Extract, in full, the lines below, beginning at the first and ending with the line that contains "M['needle_cream'], (495,600), 4.2)". Pictures do not belong in the copy.
(begin)
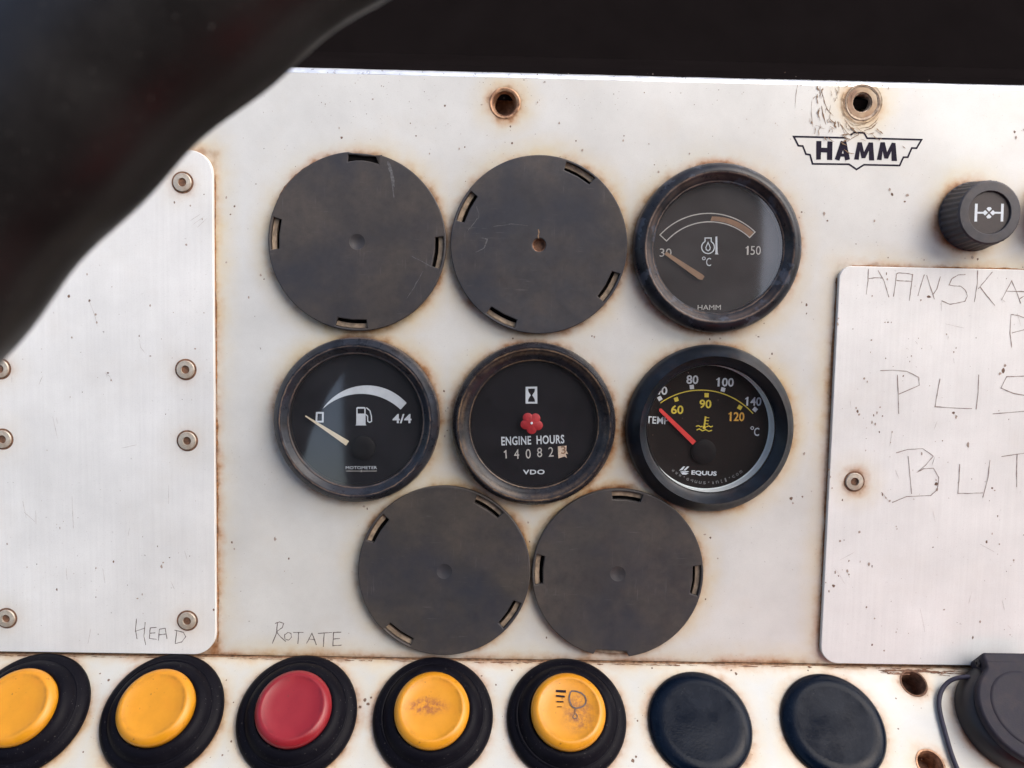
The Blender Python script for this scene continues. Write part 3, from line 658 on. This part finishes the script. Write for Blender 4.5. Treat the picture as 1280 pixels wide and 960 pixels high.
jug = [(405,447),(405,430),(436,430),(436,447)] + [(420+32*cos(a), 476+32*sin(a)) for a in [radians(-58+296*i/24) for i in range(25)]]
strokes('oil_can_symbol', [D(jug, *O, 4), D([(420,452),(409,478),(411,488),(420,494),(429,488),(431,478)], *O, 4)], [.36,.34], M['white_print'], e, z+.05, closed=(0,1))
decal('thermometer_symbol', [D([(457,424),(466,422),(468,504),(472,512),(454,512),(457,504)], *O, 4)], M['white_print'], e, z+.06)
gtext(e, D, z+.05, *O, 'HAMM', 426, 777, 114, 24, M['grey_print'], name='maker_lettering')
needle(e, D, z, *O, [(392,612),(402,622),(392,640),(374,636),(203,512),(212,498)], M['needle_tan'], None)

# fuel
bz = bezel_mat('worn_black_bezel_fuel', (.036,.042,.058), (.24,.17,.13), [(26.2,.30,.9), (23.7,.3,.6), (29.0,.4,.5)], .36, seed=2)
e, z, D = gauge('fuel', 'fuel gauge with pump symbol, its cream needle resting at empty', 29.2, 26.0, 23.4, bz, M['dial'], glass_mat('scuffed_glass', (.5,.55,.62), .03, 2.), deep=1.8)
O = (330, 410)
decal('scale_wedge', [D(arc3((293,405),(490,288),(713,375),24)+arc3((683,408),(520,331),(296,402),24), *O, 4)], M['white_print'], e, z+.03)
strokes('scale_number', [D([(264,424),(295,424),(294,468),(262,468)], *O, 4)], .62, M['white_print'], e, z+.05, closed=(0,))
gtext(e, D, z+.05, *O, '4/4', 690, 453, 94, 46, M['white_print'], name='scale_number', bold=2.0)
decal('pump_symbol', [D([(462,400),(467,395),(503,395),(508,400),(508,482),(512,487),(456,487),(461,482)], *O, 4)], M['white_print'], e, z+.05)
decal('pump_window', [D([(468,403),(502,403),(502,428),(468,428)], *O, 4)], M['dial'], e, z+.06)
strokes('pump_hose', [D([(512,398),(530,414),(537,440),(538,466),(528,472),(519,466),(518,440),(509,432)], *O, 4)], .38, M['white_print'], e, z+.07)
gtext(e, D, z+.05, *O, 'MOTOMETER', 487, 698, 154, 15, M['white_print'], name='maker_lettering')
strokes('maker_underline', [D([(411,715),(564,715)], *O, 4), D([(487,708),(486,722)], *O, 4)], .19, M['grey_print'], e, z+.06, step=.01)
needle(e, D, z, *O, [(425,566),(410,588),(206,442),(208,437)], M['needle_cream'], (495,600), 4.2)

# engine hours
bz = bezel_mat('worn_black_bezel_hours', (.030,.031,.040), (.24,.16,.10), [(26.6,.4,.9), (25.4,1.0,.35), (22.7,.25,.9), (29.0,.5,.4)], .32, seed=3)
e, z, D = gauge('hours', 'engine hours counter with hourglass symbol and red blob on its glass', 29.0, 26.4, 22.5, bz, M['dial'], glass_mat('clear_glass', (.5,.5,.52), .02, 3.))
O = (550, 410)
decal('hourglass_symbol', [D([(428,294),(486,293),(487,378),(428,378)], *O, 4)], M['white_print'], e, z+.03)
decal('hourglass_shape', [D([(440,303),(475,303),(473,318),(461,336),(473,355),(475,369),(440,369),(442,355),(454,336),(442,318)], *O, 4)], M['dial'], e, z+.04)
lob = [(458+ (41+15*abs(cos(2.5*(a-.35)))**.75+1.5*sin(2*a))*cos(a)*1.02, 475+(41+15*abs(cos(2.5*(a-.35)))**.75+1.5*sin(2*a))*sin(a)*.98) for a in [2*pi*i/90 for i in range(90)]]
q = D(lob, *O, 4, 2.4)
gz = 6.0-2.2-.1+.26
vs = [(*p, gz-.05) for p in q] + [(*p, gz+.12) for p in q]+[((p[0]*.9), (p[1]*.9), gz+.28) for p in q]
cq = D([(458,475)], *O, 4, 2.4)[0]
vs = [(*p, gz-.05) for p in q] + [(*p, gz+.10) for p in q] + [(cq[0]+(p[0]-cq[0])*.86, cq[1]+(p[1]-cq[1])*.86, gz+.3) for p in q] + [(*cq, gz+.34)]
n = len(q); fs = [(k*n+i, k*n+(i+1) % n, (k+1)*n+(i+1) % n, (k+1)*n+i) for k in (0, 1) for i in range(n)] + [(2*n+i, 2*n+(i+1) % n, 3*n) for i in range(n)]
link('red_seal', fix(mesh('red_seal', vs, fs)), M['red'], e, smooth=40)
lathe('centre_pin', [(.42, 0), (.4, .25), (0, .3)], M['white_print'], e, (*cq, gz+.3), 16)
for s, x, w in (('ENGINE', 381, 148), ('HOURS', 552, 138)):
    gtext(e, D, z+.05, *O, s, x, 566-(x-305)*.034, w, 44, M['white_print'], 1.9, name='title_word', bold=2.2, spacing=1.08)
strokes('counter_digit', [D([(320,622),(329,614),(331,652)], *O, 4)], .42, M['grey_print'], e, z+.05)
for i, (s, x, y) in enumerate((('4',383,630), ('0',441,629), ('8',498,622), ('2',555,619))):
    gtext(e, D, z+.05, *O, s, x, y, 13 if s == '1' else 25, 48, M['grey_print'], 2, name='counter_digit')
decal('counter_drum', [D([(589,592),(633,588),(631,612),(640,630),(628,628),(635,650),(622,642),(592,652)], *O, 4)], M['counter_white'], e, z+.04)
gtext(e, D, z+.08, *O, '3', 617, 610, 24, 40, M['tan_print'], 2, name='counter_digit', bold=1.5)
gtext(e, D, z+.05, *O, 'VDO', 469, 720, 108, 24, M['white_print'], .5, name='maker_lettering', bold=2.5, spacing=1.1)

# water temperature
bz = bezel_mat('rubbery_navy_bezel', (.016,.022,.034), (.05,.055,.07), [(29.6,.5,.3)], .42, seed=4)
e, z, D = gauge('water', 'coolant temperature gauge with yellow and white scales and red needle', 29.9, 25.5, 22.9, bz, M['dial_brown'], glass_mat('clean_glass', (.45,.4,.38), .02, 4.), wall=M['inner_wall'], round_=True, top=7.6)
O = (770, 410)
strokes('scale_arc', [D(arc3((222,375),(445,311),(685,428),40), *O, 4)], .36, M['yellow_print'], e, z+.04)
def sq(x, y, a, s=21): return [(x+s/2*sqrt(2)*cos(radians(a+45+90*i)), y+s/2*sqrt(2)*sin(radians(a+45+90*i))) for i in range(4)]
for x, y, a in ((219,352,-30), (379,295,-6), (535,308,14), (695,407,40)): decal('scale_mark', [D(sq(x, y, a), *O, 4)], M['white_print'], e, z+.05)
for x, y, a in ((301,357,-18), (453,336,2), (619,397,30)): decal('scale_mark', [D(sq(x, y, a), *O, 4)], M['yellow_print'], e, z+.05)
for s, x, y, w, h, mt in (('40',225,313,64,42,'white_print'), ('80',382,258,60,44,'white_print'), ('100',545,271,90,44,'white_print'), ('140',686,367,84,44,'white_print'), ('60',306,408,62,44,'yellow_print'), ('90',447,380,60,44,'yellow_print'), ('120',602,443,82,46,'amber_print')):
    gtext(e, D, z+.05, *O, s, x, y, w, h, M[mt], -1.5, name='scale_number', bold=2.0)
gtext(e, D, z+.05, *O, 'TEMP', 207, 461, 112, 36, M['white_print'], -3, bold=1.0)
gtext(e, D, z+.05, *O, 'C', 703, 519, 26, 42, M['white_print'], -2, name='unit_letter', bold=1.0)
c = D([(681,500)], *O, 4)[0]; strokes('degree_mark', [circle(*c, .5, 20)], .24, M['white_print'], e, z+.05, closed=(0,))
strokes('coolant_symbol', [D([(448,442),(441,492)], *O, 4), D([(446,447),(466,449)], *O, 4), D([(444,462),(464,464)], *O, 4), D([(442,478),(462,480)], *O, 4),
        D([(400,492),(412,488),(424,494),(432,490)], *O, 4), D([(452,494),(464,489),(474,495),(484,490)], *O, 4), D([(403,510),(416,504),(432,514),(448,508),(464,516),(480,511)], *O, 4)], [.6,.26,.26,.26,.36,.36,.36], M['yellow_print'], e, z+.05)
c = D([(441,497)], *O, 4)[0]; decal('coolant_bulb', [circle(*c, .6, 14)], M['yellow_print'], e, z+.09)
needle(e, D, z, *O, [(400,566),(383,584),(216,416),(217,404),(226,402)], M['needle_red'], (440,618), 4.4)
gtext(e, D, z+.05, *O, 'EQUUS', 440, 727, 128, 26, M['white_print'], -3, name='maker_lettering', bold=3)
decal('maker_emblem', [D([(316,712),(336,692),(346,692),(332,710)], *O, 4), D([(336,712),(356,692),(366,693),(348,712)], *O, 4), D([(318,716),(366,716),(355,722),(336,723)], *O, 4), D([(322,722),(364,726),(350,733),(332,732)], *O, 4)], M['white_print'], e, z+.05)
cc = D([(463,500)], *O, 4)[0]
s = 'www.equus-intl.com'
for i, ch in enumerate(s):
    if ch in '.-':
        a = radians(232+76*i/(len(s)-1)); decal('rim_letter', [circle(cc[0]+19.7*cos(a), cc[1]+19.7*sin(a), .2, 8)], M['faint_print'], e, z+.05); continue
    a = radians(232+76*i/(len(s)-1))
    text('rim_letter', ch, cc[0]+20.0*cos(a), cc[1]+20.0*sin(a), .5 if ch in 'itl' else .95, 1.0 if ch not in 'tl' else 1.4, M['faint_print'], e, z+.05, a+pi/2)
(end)
**Solution for this task**.
The Blender Python script for this scene continues. Write part 3, from line 658 on. This part finishes the script. Write for Blender 4.5. Treat the picture as 1280 pixels wide and 960 pixels high.
jug = [(405,447),(405,430),(436,430),(436,447)] + [(420+32*cos(a), 476+32*sin(a)) for a in [radians(-58+296*i/24) for i in range(25)]]
strokes('oil_can_symbol', [D(jug, *O, 4), D([(420,452),(409,478),(411,488),(420,494),(429,488),(431,478)], *O, 4)], [.36,.34], M['white_print'], e, z+.05, closed=(0,1))
decal('thermometer_symbol', [D([(457,424),(466,422),(468,504),(472,512),(454,512),(457,504)], *O, 4)], M['white_print'], e, z+.06)
gtext(e, D, z+.05, *O, 'HAMM', 426, 777, 114, 24, M['grey_print'], name='maker_lettering')
needle(e, D, z, *O, [(392,612),(402,622),(392,640),(374,636),(203,512),(212,498)], M['needle_tan'], None)

# fuel
bz = bezel_mat('worn_black_bezel_fuel', (.036,.042,.058), (.24,.17,.13), [(26.2,.30,.9), (23.7,.3,.6), (29.0,.4,.5)], .36, seed=2)
e, z, D = gauge('fuel', 'fuel gauge with pump symbol, its cream needle resting at empty', 29.2, 26.0, 23.4, bz, M['dial'], glass_mat('scuffed_glass', (.5,.55,.62), .03, 2.), deep=1.8)
O = (330, 410)
decal('scale_wedge', [D(arc3((293,405),(490,288),(713,375),24)+arc3((683,408),(520,331),(296,402),24), *O, 4)], M['white_print'], e, z+.03)
strokes('scale_number', [D([(264,424),(295,424),(294,468),(262,468)], *O, 4)], .62, M['white_print'], e, z+.05, closed=(0,))
gtext(e, D, z+.05, *O, '4/4', 690, 453, 94, 46, M['white_print'], name='scale_number', bold=2.0)
decal('pump_symbol', [D([(462,400),(467,395),(503,395),(508,400),(508,482),(512,487),(456,487),(461,482)], *O, 4)], M['white_print'], e, z+.05)
decal('pump_window', [D([(468,403),(502,403),(502,428),(468,428)], *O, 4)], M['dial'], e, z+.06)
strokes('pump_hose', [D([(512,398),(530,414),(537,440),(538,466),(528,472),(519,466),(518,440),(509,432)], *O, 4)], .38, M['white_print'], e, z+.07)
gtext(e, D, z+.05, *O, 'MOTOMETER', 487, 698, 154, 15, M['white_print'], name='maker_lettering')
strokes('maker_underline', [D([(411,715),(564,715)], *O, 4), D([(487,708),(486,722)], *O, 4)], .19, M['grey_print'], e, z+.06, step=.01)
needle(e, D, z, *O, [(425,566),(410,588),(206,442),(208,437)], M['needle_cream'], (495,600), 4.2)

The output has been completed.